REPUBLIKA.CO.ID, TASIKMALAYA -- Beredarnya beras sintetis berbahan pelastik di kota-kota besar membuat para petani di daerah resah. Masuknya beras sintetis ilegal tersebut mencerminkan lemahnya pengawasan dalam bidang pangan.
Ketua Gabungan Kelompok Tani (Gapoktan) Kota Tasikmalaya, Uyun mengatakan, para petani di daerah sangat resa dan merasa teramat dirugikan. Ia berharap Kementrian Pertanian (Kementan) segera merespon permasalahan beredarnya beras sintetis.

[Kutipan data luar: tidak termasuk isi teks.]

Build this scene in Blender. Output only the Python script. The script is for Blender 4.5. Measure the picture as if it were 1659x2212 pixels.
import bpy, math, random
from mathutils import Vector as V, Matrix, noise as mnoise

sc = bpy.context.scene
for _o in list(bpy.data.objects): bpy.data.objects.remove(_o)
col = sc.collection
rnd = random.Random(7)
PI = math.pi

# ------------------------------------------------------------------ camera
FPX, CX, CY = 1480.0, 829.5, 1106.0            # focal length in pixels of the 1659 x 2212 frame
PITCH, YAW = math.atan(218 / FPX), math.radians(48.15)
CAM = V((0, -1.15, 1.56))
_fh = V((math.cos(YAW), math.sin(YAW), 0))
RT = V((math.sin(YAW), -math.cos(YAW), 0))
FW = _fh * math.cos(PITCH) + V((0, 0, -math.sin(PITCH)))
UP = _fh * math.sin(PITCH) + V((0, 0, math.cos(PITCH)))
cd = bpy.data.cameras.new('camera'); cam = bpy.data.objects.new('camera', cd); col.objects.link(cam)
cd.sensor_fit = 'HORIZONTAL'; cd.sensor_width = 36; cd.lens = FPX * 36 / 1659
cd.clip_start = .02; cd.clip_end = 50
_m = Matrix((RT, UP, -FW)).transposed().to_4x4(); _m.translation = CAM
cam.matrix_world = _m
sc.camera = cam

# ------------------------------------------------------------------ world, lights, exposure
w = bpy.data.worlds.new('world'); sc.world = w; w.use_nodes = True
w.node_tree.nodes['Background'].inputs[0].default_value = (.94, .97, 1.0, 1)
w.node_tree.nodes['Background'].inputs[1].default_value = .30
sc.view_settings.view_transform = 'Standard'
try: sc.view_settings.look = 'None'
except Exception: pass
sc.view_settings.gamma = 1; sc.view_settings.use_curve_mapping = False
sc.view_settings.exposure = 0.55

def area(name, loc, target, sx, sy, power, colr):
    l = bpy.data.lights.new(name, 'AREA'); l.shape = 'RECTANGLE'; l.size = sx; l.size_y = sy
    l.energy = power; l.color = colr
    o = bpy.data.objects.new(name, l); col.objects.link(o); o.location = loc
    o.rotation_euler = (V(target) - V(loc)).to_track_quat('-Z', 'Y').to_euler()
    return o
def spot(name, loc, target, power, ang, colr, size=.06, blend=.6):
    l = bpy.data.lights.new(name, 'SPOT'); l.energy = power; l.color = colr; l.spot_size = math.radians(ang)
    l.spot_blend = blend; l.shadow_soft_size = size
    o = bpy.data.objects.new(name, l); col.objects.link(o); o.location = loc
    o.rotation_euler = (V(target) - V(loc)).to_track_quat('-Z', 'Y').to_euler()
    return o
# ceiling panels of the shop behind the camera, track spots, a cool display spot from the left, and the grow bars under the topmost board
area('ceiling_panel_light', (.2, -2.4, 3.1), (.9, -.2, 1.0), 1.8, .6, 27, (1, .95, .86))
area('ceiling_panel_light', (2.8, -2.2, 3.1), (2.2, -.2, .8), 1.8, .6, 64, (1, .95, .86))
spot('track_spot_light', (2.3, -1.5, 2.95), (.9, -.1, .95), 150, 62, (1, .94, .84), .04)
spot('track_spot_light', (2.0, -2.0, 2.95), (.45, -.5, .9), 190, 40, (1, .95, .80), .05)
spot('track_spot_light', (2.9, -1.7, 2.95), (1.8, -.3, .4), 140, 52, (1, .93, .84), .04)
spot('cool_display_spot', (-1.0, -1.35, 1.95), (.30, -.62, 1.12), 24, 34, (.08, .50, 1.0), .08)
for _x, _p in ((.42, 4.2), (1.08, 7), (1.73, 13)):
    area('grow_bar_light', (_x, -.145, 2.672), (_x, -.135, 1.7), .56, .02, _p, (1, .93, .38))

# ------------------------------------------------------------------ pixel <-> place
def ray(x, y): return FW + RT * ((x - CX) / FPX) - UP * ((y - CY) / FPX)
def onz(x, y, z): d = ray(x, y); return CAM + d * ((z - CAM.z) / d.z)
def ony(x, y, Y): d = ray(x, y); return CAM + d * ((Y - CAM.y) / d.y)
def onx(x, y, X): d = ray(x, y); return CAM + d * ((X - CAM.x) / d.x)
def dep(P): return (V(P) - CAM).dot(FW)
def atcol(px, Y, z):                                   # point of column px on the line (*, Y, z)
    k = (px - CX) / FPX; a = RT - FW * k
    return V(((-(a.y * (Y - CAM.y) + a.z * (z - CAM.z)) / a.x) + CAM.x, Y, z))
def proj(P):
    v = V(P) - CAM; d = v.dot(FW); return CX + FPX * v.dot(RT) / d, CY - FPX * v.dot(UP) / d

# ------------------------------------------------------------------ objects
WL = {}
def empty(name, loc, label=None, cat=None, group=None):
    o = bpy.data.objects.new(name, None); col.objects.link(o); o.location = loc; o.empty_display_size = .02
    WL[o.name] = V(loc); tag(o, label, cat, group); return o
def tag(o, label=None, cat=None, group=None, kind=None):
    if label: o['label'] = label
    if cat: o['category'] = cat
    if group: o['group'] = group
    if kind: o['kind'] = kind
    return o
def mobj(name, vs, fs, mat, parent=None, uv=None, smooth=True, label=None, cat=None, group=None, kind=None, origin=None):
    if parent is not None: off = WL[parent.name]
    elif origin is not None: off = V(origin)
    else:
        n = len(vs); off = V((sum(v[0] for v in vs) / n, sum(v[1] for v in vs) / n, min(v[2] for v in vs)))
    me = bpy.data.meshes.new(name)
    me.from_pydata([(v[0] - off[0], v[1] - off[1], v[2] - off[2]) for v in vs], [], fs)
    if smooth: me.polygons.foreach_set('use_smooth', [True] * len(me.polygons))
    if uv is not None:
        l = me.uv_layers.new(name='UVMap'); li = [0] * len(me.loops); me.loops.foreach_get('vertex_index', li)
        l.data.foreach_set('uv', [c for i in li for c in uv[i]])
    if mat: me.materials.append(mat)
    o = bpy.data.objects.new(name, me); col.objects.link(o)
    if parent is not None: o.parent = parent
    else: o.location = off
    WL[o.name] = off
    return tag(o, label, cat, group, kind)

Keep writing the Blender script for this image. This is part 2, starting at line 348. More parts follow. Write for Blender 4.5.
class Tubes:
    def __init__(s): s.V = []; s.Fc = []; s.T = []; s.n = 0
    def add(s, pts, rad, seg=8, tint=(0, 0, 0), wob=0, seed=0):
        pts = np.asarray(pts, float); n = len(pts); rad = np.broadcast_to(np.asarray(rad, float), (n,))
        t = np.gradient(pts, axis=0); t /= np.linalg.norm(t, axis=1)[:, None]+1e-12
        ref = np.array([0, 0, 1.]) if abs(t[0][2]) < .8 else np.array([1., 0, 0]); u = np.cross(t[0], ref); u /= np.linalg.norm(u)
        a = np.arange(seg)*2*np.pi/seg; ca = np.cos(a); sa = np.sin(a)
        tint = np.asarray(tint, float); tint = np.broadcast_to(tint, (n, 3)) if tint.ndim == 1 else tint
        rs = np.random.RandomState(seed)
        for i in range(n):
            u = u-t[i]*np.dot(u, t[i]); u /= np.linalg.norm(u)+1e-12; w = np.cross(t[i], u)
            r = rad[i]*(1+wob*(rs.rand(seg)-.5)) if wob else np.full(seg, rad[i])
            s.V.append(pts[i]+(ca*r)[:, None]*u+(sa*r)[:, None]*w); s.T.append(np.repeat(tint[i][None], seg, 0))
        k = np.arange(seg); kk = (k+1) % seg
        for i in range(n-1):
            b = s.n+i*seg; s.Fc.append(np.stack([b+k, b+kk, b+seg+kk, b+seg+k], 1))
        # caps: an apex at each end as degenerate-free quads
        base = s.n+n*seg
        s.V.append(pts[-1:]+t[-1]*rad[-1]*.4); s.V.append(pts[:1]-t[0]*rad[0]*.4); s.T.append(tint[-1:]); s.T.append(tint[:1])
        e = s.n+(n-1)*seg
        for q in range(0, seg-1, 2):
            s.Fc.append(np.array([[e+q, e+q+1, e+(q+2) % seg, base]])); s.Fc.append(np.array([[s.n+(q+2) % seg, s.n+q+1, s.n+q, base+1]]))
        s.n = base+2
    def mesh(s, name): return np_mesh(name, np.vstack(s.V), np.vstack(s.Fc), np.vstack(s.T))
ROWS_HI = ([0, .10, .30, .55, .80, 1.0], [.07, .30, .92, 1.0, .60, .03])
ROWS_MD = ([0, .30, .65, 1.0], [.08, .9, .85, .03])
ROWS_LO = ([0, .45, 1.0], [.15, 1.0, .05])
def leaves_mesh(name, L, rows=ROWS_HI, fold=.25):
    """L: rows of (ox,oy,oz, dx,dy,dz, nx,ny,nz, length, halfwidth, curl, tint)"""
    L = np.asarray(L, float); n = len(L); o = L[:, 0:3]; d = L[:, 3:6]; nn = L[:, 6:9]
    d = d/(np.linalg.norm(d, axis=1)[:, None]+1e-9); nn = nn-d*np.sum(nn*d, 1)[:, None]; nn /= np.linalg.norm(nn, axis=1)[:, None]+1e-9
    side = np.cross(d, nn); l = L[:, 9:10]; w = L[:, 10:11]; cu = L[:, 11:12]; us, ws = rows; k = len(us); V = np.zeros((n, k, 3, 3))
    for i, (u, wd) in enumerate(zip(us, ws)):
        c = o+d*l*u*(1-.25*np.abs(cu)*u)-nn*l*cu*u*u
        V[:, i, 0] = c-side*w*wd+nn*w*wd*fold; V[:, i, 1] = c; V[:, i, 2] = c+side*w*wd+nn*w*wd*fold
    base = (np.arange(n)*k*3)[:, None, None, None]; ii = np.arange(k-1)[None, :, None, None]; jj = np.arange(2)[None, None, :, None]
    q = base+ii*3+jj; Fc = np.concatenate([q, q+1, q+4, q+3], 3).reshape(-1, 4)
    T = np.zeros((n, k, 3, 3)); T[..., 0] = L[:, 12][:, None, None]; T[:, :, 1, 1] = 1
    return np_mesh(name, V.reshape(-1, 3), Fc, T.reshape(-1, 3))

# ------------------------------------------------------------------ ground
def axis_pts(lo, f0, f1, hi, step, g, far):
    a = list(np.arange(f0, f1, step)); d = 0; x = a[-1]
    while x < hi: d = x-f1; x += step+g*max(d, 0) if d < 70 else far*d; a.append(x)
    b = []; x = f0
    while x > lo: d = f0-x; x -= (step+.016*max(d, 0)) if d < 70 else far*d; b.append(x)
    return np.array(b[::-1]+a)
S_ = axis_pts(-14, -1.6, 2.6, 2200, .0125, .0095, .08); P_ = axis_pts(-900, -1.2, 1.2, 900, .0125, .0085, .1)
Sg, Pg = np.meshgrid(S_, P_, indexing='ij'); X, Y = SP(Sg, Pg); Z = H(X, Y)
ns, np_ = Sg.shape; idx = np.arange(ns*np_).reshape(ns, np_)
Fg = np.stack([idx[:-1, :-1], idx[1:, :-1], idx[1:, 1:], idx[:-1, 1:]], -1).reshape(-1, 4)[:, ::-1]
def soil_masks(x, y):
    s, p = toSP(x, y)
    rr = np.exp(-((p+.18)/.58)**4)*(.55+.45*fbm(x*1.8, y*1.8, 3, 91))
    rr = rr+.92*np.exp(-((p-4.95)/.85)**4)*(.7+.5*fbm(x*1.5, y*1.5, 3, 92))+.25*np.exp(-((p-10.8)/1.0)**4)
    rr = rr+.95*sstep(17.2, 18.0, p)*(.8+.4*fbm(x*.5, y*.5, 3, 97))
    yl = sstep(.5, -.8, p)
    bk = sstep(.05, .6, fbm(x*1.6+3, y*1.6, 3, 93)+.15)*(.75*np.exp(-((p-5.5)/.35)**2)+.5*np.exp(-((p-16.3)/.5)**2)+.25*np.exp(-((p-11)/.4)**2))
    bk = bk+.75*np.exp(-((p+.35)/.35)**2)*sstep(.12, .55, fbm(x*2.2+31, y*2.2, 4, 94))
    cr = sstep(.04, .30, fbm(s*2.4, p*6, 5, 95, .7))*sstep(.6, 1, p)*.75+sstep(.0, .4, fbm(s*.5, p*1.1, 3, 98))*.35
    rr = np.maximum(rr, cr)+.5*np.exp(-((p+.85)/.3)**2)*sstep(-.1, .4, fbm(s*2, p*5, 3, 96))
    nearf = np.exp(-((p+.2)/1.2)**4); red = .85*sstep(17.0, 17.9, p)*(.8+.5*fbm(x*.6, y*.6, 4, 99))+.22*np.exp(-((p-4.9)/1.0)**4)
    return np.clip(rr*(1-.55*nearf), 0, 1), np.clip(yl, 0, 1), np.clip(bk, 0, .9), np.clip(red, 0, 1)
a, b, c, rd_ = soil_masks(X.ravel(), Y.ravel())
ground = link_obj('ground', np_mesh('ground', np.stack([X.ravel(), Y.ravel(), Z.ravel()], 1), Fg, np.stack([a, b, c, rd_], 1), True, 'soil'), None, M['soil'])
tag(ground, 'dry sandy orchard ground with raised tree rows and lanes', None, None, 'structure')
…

Sebab, tidak menuntut kemungkinan ada campur tangan mafia di Ibu Kota.
"Tolong lah direspon oleh Kementan dan instansi terkait sesuai dengan harapan petani," kata Uyun kepada Republika, Kamis (21/5).
Uyun menegaskan, pemerintah pusat dan daerah jangan menunggu permasalahan muncul. Pengawasan harus lebih ditingkatkan lagi. Sebab, gaji para pejabat adalah hasil jerih payah rakyat yang memutar roda perekonomian. Jadi sudah sepantasnya pejabat pemerintahan bekerja dengan baik.
Ketua Kontak Tani Nelayan Andalan (KTNA) Kabupaten Ciamis, Pipin Apilin menambahkan, meski di wilayah Ciamis tidak ada beras palsu. Tapi saat petani dan masyarakat mendengar berita soal beras palsu, mereka tetap resah.
Menurut Pipin, masuknya beras palsu ke dalam negeri merupakan tugas pemerintah pusat untuk mengantisipasinya. Pada intinya, ketahanan pangan itu belum tercapai hingga saat ini. Sebab, harga beras saja masih ada yang di atas Rp 10 ribu. "Jika program swasembada pangan benar-benar dijalankan, saya rasa tidak akan terjadi seperti ini," katanya.
Uyun menerangkan, para petani di daerah harus bekerja keras untuk mendukung ketahanan pangan Negara Indonesia. Namun, pengawasan dan pengamanan pangan dinilai masih lemah. Padahal, menciptakan ketahanan pangan sudah menjadi program utama pemerintahan pusat.
Selain itu, petani juga meminta Pemda melakukan sidak disejumlah pasar. Karena beras adalah bahan makanan pokok di Indonesia. Pedagang juga harus menjaga barang dagangannya agar tetap aman dikonsumsi masyarakat. "Jangan hanya untuk mendapat keuntungan, keselamatan jiwa masyarakat jadi terancam."